• STATED GOAL:
Beginning with the first line of the data below, extract each line up to and including the one containing "R_ = math.radians". Copy them exactly and add nothing.

** BEGIN DATA BLOCK **

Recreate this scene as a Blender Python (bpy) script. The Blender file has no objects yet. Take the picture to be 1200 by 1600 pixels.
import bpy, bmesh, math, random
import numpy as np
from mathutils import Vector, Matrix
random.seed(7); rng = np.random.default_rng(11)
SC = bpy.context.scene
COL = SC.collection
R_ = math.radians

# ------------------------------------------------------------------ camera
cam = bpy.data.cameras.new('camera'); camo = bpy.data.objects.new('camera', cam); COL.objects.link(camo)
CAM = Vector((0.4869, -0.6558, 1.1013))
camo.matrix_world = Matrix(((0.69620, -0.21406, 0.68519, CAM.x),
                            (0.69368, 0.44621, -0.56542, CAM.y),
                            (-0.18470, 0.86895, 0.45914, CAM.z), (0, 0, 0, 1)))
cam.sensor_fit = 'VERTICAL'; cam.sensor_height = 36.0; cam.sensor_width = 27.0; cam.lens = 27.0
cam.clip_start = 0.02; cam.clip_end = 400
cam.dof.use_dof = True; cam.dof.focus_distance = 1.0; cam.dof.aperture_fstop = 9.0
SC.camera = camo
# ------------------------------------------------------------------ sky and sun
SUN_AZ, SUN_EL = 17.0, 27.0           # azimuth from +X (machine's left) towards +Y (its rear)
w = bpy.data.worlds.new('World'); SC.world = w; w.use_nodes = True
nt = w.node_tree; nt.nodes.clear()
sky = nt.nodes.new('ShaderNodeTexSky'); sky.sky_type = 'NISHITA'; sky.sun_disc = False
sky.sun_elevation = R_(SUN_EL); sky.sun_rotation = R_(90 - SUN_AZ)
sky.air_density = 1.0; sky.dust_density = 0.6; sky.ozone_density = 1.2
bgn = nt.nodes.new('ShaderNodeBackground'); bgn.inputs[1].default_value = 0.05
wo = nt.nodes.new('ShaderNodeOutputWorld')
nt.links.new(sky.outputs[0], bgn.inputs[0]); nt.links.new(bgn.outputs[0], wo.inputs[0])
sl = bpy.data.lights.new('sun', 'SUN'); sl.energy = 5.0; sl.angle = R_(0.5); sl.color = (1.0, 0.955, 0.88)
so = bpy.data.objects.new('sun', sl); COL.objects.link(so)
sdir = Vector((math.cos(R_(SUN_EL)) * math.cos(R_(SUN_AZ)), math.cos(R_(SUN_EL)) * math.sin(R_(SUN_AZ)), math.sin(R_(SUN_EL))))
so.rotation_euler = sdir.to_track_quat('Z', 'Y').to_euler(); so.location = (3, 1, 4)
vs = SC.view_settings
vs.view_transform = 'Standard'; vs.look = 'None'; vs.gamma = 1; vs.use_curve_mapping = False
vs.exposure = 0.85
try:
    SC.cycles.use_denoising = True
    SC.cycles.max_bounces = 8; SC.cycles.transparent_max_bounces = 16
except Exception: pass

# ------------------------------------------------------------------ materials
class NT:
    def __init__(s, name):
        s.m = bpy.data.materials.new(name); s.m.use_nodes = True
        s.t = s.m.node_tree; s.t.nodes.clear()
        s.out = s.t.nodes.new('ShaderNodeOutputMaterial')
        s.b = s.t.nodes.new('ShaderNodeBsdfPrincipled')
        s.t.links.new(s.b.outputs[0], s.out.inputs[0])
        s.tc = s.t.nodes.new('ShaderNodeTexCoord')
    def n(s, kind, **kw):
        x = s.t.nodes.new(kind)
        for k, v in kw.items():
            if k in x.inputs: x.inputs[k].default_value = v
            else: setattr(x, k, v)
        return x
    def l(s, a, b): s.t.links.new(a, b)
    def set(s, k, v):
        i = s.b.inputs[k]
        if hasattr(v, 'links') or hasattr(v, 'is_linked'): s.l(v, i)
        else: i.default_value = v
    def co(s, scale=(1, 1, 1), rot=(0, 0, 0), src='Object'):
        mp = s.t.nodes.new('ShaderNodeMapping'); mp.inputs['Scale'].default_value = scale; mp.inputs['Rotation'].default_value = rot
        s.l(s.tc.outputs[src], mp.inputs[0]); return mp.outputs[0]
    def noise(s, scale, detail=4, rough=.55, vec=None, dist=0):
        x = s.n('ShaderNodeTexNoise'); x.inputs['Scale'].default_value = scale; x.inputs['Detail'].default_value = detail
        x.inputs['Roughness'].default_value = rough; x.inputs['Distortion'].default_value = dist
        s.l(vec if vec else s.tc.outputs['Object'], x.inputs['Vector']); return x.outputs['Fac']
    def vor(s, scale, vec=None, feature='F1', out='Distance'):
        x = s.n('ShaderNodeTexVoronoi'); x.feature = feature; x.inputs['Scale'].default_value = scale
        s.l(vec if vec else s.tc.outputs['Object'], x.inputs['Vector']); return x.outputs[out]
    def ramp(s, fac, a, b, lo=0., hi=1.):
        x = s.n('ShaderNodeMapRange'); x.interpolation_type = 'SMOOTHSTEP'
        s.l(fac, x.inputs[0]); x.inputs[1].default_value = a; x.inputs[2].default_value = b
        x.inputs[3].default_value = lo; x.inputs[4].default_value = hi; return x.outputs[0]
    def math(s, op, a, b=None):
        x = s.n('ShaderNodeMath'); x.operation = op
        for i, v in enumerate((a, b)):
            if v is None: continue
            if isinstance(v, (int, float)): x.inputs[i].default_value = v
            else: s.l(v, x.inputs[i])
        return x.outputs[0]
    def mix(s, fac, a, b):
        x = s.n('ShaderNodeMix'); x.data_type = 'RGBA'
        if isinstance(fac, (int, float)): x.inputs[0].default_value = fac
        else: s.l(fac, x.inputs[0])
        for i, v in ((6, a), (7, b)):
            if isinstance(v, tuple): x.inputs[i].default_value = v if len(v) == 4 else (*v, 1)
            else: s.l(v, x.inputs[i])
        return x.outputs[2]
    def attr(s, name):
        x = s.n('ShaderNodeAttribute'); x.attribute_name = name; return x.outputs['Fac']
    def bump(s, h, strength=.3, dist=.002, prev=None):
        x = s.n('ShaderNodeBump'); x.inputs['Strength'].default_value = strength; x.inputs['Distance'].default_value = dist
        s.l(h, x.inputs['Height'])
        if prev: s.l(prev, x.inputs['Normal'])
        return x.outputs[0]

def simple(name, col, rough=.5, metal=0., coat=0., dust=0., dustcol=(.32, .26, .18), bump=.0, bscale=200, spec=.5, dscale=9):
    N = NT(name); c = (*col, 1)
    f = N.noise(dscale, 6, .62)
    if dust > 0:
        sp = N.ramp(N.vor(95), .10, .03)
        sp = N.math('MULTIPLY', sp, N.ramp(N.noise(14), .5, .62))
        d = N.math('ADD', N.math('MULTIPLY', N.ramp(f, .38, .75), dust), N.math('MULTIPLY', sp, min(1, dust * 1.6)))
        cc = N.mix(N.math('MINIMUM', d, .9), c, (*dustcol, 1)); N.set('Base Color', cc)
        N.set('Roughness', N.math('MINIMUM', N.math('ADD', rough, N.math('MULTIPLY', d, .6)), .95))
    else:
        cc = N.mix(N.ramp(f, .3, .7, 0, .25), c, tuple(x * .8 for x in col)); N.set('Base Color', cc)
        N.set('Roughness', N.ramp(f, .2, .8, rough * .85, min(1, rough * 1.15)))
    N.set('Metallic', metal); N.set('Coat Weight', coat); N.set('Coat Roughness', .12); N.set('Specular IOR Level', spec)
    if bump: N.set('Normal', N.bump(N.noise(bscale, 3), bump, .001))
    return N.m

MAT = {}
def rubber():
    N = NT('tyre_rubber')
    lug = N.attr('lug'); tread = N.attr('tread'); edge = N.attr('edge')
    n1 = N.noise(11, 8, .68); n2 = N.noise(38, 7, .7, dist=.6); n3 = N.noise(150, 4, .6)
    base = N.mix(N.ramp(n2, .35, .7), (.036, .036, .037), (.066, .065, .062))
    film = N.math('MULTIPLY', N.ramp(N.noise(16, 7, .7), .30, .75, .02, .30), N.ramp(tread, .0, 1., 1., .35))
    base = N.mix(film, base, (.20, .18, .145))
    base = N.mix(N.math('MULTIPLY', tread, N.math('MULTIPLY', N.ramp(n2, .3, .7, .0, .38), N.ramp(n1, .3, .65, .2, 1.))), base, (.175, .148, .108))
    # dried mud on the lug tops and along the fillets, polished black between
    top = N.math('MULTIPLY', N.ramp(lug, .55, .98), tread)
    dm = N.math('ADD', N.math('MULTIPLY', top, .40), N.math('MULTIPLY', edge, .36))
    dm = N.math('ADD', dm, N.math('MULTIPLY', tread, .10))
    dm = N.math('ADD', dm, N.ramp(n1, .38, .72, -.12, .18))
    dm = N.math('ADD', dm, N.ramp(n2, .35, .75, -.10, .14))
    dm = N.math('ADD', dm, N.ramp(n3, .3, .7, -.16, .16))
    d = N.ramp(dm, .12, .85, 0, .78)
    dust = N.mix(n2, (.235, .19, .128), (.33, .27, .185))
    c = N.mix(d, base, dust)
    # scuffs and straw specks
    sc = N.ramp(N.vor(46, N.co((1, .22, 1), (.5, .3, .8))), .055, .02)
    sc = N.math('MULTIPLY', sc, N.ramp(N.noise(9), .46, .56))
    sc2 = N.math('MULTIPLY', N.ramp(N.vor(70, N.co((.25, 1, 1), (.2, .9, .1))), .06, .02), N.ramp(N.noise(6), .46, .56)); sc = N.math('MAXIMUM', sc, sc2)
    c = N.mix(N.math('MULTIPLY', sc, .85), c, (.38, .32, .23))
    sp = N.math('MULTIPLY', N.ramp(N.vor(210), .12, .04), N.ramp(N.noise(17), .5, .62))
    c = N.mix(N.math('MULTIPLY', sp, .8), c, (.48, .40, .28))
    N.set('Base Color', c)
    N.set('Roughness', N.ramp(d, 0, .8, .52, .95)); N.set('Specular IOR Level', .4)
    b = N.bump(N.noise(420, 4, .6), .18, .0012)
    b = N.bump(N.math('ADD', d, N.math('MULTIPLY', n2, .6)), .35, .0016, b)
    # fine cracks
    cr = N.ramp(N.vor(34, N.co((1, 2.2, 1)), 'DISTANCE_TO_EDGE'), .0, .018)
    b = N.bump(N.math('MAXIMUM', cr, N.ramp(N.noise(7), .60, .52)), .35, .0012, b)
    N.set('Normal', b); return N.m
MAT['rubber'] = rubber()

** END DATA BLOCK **

• RESPONSE FOR THIS EXERCISE:
Recreate this scene as a Blender Python (bpy) script. The Blender file has no objects yet. Take the picture to be 1200 by 1600 pixels.
import bpy, bmesh, math, random
import numpy as np
from mathutils import Vector, Matrix
random.seed(7); rng = np.random.default_rng(11)
SC = bpy.context.scene
COL = SC.collection
R_ = math.radians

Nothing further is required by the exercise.